Disciplinary Literacy – the study of the reading, writing, and communication requirements across subject areas – is incredibly important. But that doesn’t mean we can skip straight over “the lie” and just expect teachers to focus on the literacies inherent in their areas of expertise. Someone has to step in to support teachers who are already busy enough working through the usual demands of the job.
The Second Truth
The second truth is even broader. Very few in education understand the full extent of the meaning of the word “literacy”. The narrow definition of literacy as “reading and writing” glosses over the complexities of other, often interconnected “literacies”: critical, media, digital, emotional and more. Without going too far down the Derrida rabbit-hole of “everything is a text”, the second truth is that we’re only all teachers of literacy because everything is literacy.
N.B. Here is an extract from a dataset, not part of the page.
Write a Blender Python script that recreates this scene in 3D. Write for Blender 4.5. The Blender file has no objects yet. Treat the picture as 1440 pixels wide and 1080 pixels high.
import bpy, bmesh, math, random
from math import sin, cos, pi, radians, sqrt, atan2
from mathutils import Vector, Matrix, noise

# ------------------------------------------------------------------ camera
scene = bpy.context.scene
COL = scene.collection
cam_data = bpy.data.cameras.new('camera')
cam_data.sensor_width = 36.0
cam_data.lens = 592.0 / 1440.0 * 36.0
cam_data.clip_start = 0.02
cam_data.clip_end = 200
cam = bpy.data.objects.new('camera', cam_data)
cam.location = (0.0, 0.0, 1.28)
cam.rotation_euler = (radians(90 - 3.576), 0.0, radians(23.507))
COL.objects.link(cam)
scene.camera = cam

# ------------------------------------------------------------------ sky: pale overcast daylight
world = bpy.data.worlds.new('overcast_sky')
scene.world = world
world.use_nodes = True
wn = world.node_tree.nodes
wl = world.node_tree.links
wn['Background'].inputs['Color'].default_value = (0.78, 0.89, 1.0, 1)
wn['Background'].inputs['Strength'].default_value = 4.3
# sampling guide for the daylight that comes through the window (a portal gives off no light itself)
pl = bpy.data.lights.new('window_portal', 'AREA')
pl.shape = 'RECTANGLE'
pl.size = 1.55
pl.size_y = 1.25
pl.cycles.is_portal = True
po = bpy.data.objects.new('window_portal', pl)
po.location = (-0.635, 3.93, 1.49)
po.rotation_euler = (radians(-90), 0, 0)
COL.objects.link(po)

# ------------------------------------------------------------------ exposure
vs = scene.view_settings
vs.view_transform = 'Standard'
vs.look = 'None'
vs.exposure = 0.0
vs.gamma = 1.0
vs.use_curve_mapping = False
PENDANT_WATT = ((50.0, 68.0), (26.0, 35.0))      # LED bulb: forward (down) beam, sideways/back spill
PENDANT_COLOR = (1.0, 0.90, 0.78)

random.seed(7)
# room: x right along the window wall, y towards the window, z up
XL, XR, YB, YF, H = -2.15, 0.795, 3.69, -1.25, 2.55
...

As an example, imagine following a student for just two periods. In period one, the student sits down in a science lab. The teacher plays a YouTube clip about the world in 2050 which includes video, text, and audio – two forms of reading and a requirement to listen to and comprehend the content. The teacher asks the seemingly simple question “what do you think?”, requiring both critical literacy, and the media literacy skills of analysing the source and determining bias. It’s a digital text, so let’s throw in some digital literacies such as an understanding of how digital texts are constructed and why they are so engaging. We’re 15 minutes into the lesson. The remainder of the time is dedicated to working through a lab report from a previous class experiment. Drawing on the specific disciplinary literacies of Science, the student needs to understand the structure, style, use of passive voice, and often complex vocabulary of a report. They need to do this whilst drawing on the typical literacies of reading and writing. The bell goes, and the student heads off to period two: English. Suddenly the student is confronted with another set of expectations, and another raft of “literacies”. They must shift to analysing persuasive texts, again drawing on media and critical literacies, but now with a much greater burden of reading print text and analysing visuals. Towards the end of the lesson, they begin working on their spoken presentations, always conscious of the impact of tone, pace, diction and oracy.
This is by no means an extreme example. I have followed students from class to class, observing over a day – six periods for us – the different literacy burdens faced along the way. The second truth inherent in the statement “we’re all teachers of literacy” is that we must be conscious of the fact that almost everything we do has some teachable literacy component, and that for students this can be an overwhelming amount of information.
So are we “all teachers of literacy”?
I’ve sat on the fence, stepped off the fence on both sides, and hopped back onto it again. Yes: we are all responsible for teaching the various literacies of our subject areas, and the broader literacies such as critical, digital, and media. No: we are not always equipped with the skills to do so. Ultimately, just saying something does not make it true: we need to do more to provide teachers with the knowledge and skills to address these complex literacies.